My relationship with my brother
Today, I was having a good time, doing my chores, mowing the lawn, and washing laundry. I was exhausted from all that work, and needed time to myself. I was sitting down to eat dinner when i hear my brother say my name to which i go see what's up. I'm greeted with a rude and impolite "This is wet! Why would you bring this up if it wasn't done!" That was just a good way to bring my spirits down, and to add insult to injury, he says this "I'm tired of the Half-a**ed bs!" to which i was offended greatly and hurt by. I thought it was dry when i felt of it, so i brought it up thinking it was done. But I guess i'm not allowed to make mistakes, that everything has to be perfectly done to his standards. Now I'm upset and he's lost so much of my respect for him.
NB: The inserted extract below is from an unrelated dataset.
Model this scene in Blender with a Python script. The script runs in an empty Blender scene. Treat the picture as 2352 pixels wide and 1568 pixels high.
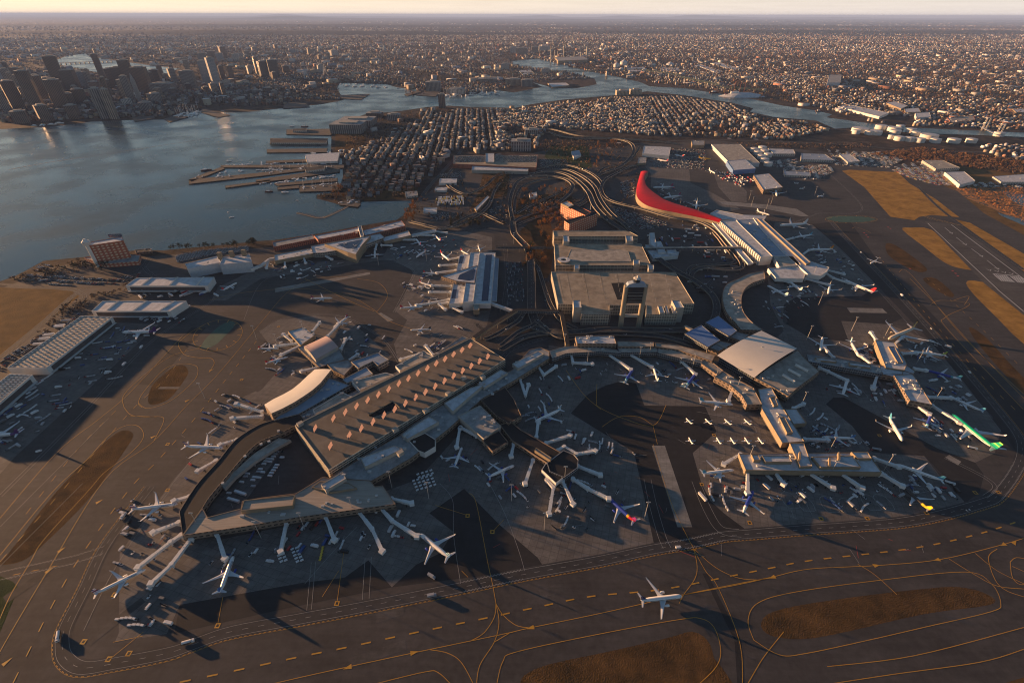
import bpy, math, random
import numpy as np
from math import sin, cos, pi, radians as R
S = bpy.context.scene
# ------------------------------------------------------------------ camera
# Aerial photograph from 440 m, ultra wide lens.  P(x, y, z) turns a point of the survey sheet
# (2352 x 1568 units, same framing as the camera) into a place in metres on the plane z.
SW, SH, SF, CAMH = 2352., 1568., 1105., 440.
PITCH = math.atan((SH / 2 - 34.5) / SF); ROLL = math.atan(6 / 2352)
cam = bpy.data.cameras.new('camera'); camo = bpy.data.objects.new('camera', cam); S.collection.objects.link(camo)
cam.sensor_width = 36; cam.lens = SF * 36 / SW; cam.clip_start = 1; cam.clip_end = 400000
camo.location = (0, 0, CAMH)
from mathutils import Matrix, Vector
camo.rotation_euler = (Matrix.Rotation(pi / 2 - PITCH, 3, 'X') @ Matrix.Rotation(ROLL, 3, 'Z')).to_euler()
S.camera = camo
# ------------------------------------------------------------------ light
SUN_EL, SUN_AZ = R(5.6), R(-68)          # azimuth from the view direction, left is negative
W = bpy.data.worlds.new("World"); S.world = W; W.use_nodes = True
nt = W.node_tree; bg = nt.nodes['Background']
sky = nt.nodes.new('ShaderNodeTexSky'); sky.sky_type = 'NISHITA'; sky.sun_disc = False
sky.sun_elevation = SUN_EL; sky.sun_rotation = SUN_AZ; sky.altitude = 400; sky.air_density = 1.0; sky.dust_density = 0.6; sky.ozone_density = 2.3
# the sky near the horizon is peach from dust far beyond the haze box, paler towards the right
_t = nt.nodes.new('ShaderNodeTexCoord'); _s = nt.nodes.new('ShaderNodeSeparateXYZ'); nt.links.new(_t.outputs['Generated'], _s.inputs[0])
_e = nt.nodes.new('ShaderNodeMapRange'); _e.inputs[1].default_value = 0.0; _e.inputs[2].default_value = 0.15; _e.inputs[3].default_value = 0.85; _e.inputs[4].default_value = 0.0; nt.links.new(_s.outputs[2], _e.inputs[0])
_x = nt.nodes.new('ShaderNodeMapRange'); _x.inputs[1].default_value = -.8; _x.inputs[2].default_value = .8; nt.links.new(_s.outputs[0], _x.inputs[0])
_r = nt.nodes.new('ShaderNodeValToRGB'); _r.color_ramp.elements[0].color = (9.5, 7.6, 5.7, 1); _r.color_ramp.elements[1].color = (7.2, 6.5, 6.2, 1); nt.links.new(_x.outputs[0], _r.inputs[0])
_c = nt.nodes.new('ShaderNodeTexNoise'); _cm = nt.nodes.new('ShaderNodeMapping'); _cm.inputs['Scale'].default_value = (2.5, 2.5, 60); nt.links.new(_t.outputs['Generated'], _cm.inputs[0]); nt.links.new(_cm.outputs[0], _c.inputs['Vector'])
_k = nt.nodes.new('ShaderNodeMapRange'); _k.inputs[1].default_value = .4; _k.inputs[2].default_value = .7; _k.inputs[3].default_value = 1.0; _k.inputs[4].default_value = .95; nt.links.new(_c.outputs[0], _k.inputs[0])
_v = nt.nodes.new('ShaderNodeVectorMath'); _v.operation = 'SCALE'; nt.links.new(_r.outputs[0], _v.inputs[0]); nt.links.new(_k.outputs[0], _v.inputs[3])
_m = nt.nodes.new('ShaderNodeMix'); _m.data_type = 'RGBA'; nt.links.new(_e.outputs[0], _m.inputs[0]); nt.links.new(sky.outputs[0], _m.inputs[6]); nt.links.new(_v.outputs[0], _m.inputs[7])
nt.links.new(_m.outputs[2], bg.inputs[0]); bg.inputs[1].default_value = 0.05
sl = bpy.data.lights.new('sun', 'SUN'); sl.energy = 5.0; sl.angle = R(0.5); sl.color = (1.0, 0.54, 0.25)
slo = bpy.data.objects.new('sun', sl); S.collection.objects.link(slo)
sd = Vector((sin(SUN_AZ) * cos(SUN_EL), cos(SUN_AZ) * cos(SUN_EL), sin(SUN_EL)))
slo.rotation_euler = sd.to_track_quat('Z', 'Y').to_euler(); slo.location = (-3000, 1500, 900)
S.view_settings.view_transform = 'Standard'; S.view_settings.look = 'None'
S.view_settings.exposure = 1.55; S.view_settings.gamma = 1
try:
    S.cycles.max_bounces = 3; S.cycles.diffuse_bounces = 2; S.cycles.glossy_bounces = 2; S.cycles.volume_bounces = 0
    S.cycles.transparent_max_bounces = 4; S.cycles.use_denoising = True; S.cycles.filter_width = 1.1
    S.cycles.caustics_reflective = False; S.cycles.caustics_refractive = False
except Exception: pass
# ------------------------------------------------------------------ survey helpers
_f = np.array([0, cos(PITCH), -sin(PITCH)]); _u = np.array([0, sin(PITCH), cos(PITCH)])
def P(x, y, z=0.0):
    a = x - SW / 2; b = y - SH / 2; c, s = cos(ROLL), sin(ROLL)
    a, b = a * c + b * s, -a * s + b * c
    d = (a, -b * _u[1] + SF * _f[1], -b * _u[2] + SF * _f[2])
    t = (z - CAMH) / d[2]
    return (d[0] * t, d[1] * t, z)
def PX(X, Y, Z=0):                        # world -> sheet (used for sorting and sizes only)
    d1 = Y * _f[1] + (Z - CAMH) * _f[2]; d2 = Y * _u[1] + (Z - CAMH) * _u[2]
    u, v = X / d1 * SF, -d2 / d1 * SF; c, s = cos(ROLL), sin(ROLL)
    return u * c - v * s + SW / 2, u * s + v * c + SH / 2
def hgt(x, yb, yt):                       # height of something standing at (x, yb) whose top shows at yt
    X, Y, _ = P(x, yb); lo, hi = 0, 430
    for _ in range(40):
        m = (lo + hi) / 2
        if PX(X, Y, m)[1] > yt: lo = m
        else: hi = m
    return lo
# ------------------------------------------------------------------ materials
MATS = {}
def _new(name):
    m = bpy.data.materials.new(name); m.use_nodes = True; MATS[name] = m
    return m, m.node_tree.nodes, m.node_tree.links, m.node_tree.nodes['Principled BSDF']
def mat(name, col, rough=0.8, var=0.15, scale=0.1, metal=0.0, spec=0.3, emit=None, detail=5.0, stretch=None):
    if name in MATS: return MATS[name]
    m, N, L, b = _new(name)
    b.inputs['Roughness'].default_value = rough; b.inputs['Metallic'].default_value = metal
    b.inputs['Specular IOR Level'].default_value = spec
    c = (*col, 1)
    if var > 0:
        tc = N.new('ShaderNodeTexCoord'); no = N.new('ShaderNodeTexNoise'); no.inputs['Scale'].default_value = scale; no.inputs['Detail'].default_value = detail
        no.inputs['Roughness'].default_value = 0.65
        if stretch:
            mp = N.new('ShaderNodeMapping'); mp.inputs['Scale'].default_value = stretch[:3]; mp.inputs['Rotation'].default_value = (0, 0, stretch[3])
            L.new(tc.outputs['Object'], mp.inputs[0]); L.new(mp.outputs[0], no.inputs['Vector'])
        else: L.new(tc.outputs['Object'], no.inputs['Vector'])
        r = N.new('ShaderNodeValToRGB'); r.color_ramp.elements[0].position = 0.3; r.color_ramp.elements[1].position = 0.7
        r.color_ramp.elements[0].color = (*[max(0, v * (1 - var)) for v in col], 1); r.color_ramp.elements[1].color = (*[min(1, v * (1 + var)) for v in col], 1)
        L.new(no.outputs[0], r.inputs[0]); L.new(r.outputs[0], b.inputs['Base Color'])
    else: b.inputs['Base Color'].default_value = c
    if emit: b.inputs['Emission Color'].default_value = (*emit[:3], 1); b.inputs['Emission Strength'].default_value = emit[3]
    return m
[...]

Now understand that I have a bad case of depression and having had that said to me was a low blow to my emotions. I'm wishing I could move in with my bf sooner rather than later to escape this verbal abuse. What should've been said was "My mattress pad is still wet, can you please take it back downstairs and make sure it's completely dry? To that I would have no problem, and would do so gladly. I just want him to start showing more polite words if i make a mistake in judgement, not treat me like I'm horrible at everything I do at home.
I'm very tired of his BS too, and hope to someday leave and kiss his sorry butt goodbye as I flip him off as i get in my bf's car.